Sunderland recorded a goalless draw for the second successive Premier League outing on Saturday, and have netted just five times in their six top-flight games this season.

While the Black Cats’ performance was much-improved against Swansea, Sunderland spurned the two best chances of the game, with both Connor Wickham and Steven Fletcher failing to find the target with second-half headers.

Head coach Poyet says Sunderland have been trying to re-adapt, with the make-up of the front three altered by the departure of last season’s loanee Fabio Borini, but he knows his side need to get back on the goal trail.

“I think in the last year, that’s why we’ve played with a 4-3-3,” said Poyet.

“One winger and the other two were the strikers, because Fabio was doing a terrific job on the left, but he was playing as a striker.

“We haven’t found that formula yet. We tried in the beginning (of the season) with Connor (Wickham) and Fletch (Steven Fletcher).

“Now we’ve got more wingers than before.

“We’re trying to look for the formula that’s going to work and then you need to get a break.

“The difference on Saturday might have been me making the change three minutes before (Angel) Rangel got sent off.

“If that happens before, then you don’t take off Connor and keep the two strikers in the box.

“That’s football.
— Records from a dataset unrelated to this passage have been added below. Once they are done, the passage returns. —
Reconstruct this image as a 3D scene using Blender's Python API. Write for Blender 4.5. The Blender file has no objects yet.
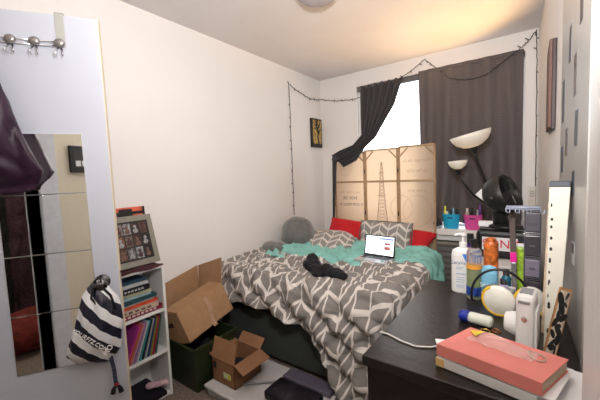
import bpy, bmesh, math, random
from mathutils import Vector, Matrix, noise, Euler
random.seed(4)
PI = math.pi
C = bpy.context.scene.collection
V = Vector

# ------------------------------------------------------------------ materials
_M = {}
def mat(name, col, rough=.6, metal=0, var=.06, scale=30, bump=0, bscale=80, trans=0, emit=0, transl=0, alpha=1, sheen=0, coat=0, ior=1.45):
    if name in _M: return _M[name]
    m = bpy.data.materials.new(name); m.use_nodes = True; _M[name] = m
    nt = m.node_tree; N = nt.nodes; L = nt.links; b = N['Principled BSDF']
    c = (col[0], col[1], col[2], 1)
    tc = N.new('ShaderNodeTexCoord')
    if var:
        nz = N.new('ShaderNodeTexNoise'); nz.inputs['Scale'].default_value = scale; nz.inputs['Detail'].default_value = 4
        L.new(tc.outputs['Object'], nz.inputs['Vector'])
        r = N.new('ShaderNodeValToRGB')
        r.color_ramp.elements[0].position = .3; r.color_ramp.elements[1].position = .7
        r.color_ramp.elements[0].color = (c[0]*(1-var), c[1]*(1-var), c[2]*(1-var), 1)
        r.color_ramp.elements[1].color = (min(1, c[0]*(1+var)), min(1, c[1]*(1+var)), min(1, c[2]*(1+var)), 1)
        L.new(nz.outputs['Fac'], r.inputs['Fac']); L.new(r.outputs['Color'], b.inputs['Base Color'])
    else:
        b.inputs['Base Color'].default_value = c
    b.inputs['Roughness'].default_value = rough; b.inputs['Metallic'].default_value = metal
    b.inputs['IOR'].default_value = ior
    if trans: b.inputs['Transmission Weight'].default_value = trans
    if alpha < 1: b.inputs['Alpha'].default_value = alpha
    if sheen: b.inputs['Sheen Weight'].default_value = sheen
    if coat: b.inputs['Coat Weight'].default_value = coat
    if emit: b.inputs['Emission Color'].default_value = c; b.inputs['Emission Strength'].default_value = emit
    if bump:
        n2 = N.new('ShaderNodeTexNoise'); n2.inputs['Scale'].default_value = bscale; n2.inputs['Detail'].default_value = 5
        L.new(tc.outputs['Object'], n2.inputs['Vector'])
        bp = N.new('ShaderNodeBump'); bp.inputs['Strength'].default_value = bump; bp.inputs['Distance'].default_value = .01
        L.new(n2.outputs['Fac'], bp.inputs['Height']); L.new(bp.outputs['Normal'], b.inputs['Normal'])
    if transl:
        t = N.new('ShaderNodeBsdfTranslucent'); t.inputs['Color'].default_value = c
        mx = N.new('ShaderNodeMixShader'); mx.inputs['Fac'].default_value = transl
        out = N['Material Output']
        L.new(b.outputs['BSDF'], mx.inputs[1]); L.new(t.outputs['BSDF'], mx.inputs[2]); L.new(mx.outputs['Shader'], out.inputs['Surface'])
    return m

def mnode(nt, op, a, b=None):
    n = nt.nodes.new('ShaderNodeMath'); n.operation = op
    for i, x in enumerate((a, b)):
        if x is None: continue
        if isinstance(x, (int, float)): n.inputs[i].default_value = x
        else: nt.links.new(x, n.inputs[i])
    return n.outputs[0]

def pattern_mat(name, ca, cb, fn, rough=.85, bump=.25, transl=0):
    """two-colour fabric; fn(nt, u, v) gives a 0/1 mask from the cloth's own UV (metres)"""
    m = bpy.data.materials.new(name); m.use_nodes = True; nt = m.node_tree; b = nt.nodes['Principled BSDF']
    uv = nt.nodes.new('ShaderNodeUVMap'); sp = nt.nodes.new('ShaderNodeSeparateXYZ'); nt.links.new(uv.outputs[0], sp.inputs[0])
    f = fn(nt, sp.outputs[0], sp.outputs[1])
    mx = nt.nodes.new('ShaderNodeMix'); mx.data_type = 'RGBA'
    mx.inputs[6].default_value = (*ca, 1); mx.inputs[7].default_value = (*cb, 1)
    nt.links.new(f, mx.inputs[0]); nt.links.new(mx.outputs[2], b.inputs['Base Color'])
    b.inputs['Roughness'].default_value = rough
    nz = nt.nodes.new('ShaderNodeTexNoise'); nz.inputs['Scale'].default_value = 300
    tc = nt.nodes.new('ShaderNodeTexCoord'); nt.links.new(tc.outputs['Object'], nz.inputs[0])
    bp = nt.nodes.new('ShaderNodeBump'); bp.inputs['Strength'].default_value = bump; bp.inputs['Distance'].default_value = .002
    nt.links.new(nz.outputs['Fac'], bp.inputs['Height']); nt.links.new(bp.outputs[0], b.inputs['Normal'])
    return m

def chevron(w, h, k, g=.76, line=.07):
    def fn(nt, u, v):
        f = mnode(nt, 'FRACT', mnode(nt, 'DIVIDE', u, w))
        tri = mnode(nt, 'ABSOLUTE', mnode(nt, 'SUBTRACT', mnode(nt, 'MULTIPLY', f, 2), 1))
        s = mnode(nt, 'FRACT', mnode(nt, 'ADD', mnode(nt, 'DIVIDE', v, h), mnode(nt, 'MULTIPLY', tri, k)))
        band = mnode(nt, 'LESS_THAN', s, g)
        f2 = mnode(nt, 'FRACT', mnode(nt, 'MULTIPLY', f, 2))
        ln = mnode(nt, 'LESS_THAN', mnode(nt, 'ABSOLUTE', mnode(nt, 'SUBTRACT', f2, .5)), .5-line)
        return mnode(nt, 'MULTIPLY', band, ln)
    return fn

WHITE_CL, GREY_CL = (.66, .61, .57), (.22, .20, .186)
M_DUVET = pattern_mat('chevron_duvet', WHITE_CL, GREY_CL, chevron(.18, .098, .80, .76, .05))
M_PILLOW = pattern_mat('chevron_pillow', WHITE_CL, (.27, .25, .235), chevron(.17, .085, .75, .70, .05))
def stripes(nt, u, v):
    s = mnode(nt, 'FRACT', mnode(nt, 'DIVIDE', mnode(nt, 'ADD', v, mnode(nt, 'MULTIPLY', u, -1.15)), .108))
    return mnode(nt, 'LESS_THAN', s, .52)
M_BAG = pattern_mat('striped_nylon', (.75, .75, .78), (.006, .006, .02), stripes, rough=.45)
def weave(nt, u, v):
    s = mnode(nt, 'FRACT', mnode(nt, 'DIVIDE', v, .022)); return mnode(nt, 'LESS_THAN', s, .18)
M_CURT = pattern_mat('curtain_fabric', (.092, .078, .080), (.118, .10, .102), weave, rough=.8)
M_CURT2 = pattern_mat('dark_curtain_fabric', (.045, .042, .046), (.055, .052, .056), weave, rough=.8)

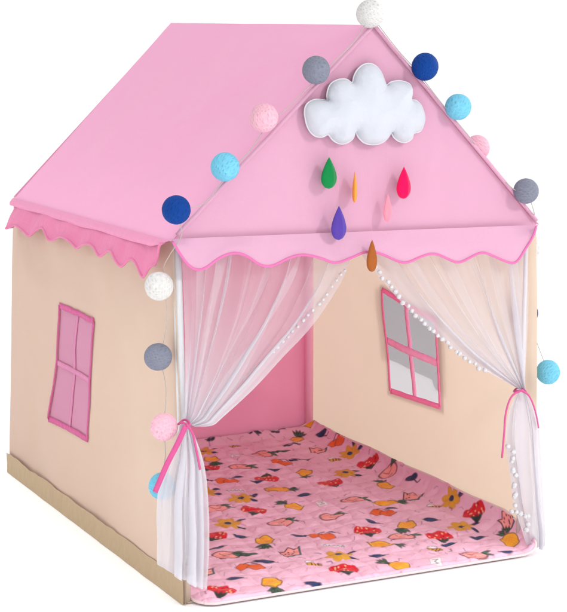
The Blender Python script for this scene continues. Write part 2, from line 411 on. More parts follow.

When it doesn’t go for you, you need to accept it.

“But that’s the way I want to see the team, the way I want to play, and the future will tell whether I’m right or wrong.

“I can’t put the ball in the net.

“I wanted to go in the the box for the last corner, but that is not allowed!

“That is the best moment to score for a striker to have a chance in the last minute with a corner coming in.”

However, at the other end of the pitch, Sunderland look a far more competent outfit after back-to-back clean sheets.

Swansea were limited to efforts from long range on Saturday, with the visitors mustering just one shot on target.

“Like any team, it starts from the back, especially a team that has had so many problems in the last two or three years,” added Poyet.

“You need to be competitive, organised and difficult to beat – and slowly start to play football my way, understanding the game and, of course, creating chances.

“I was expecting Swansea to be pushing us and keeping the ball for long periods.

“But we worked out how to stop them playing and the players were outstanding in how they worked them about.

“That’s a good part of the game, the boring one, the tactical one where you’re running without the ball.

“But to play against Swansea, you need to do that first to then create your own chances.”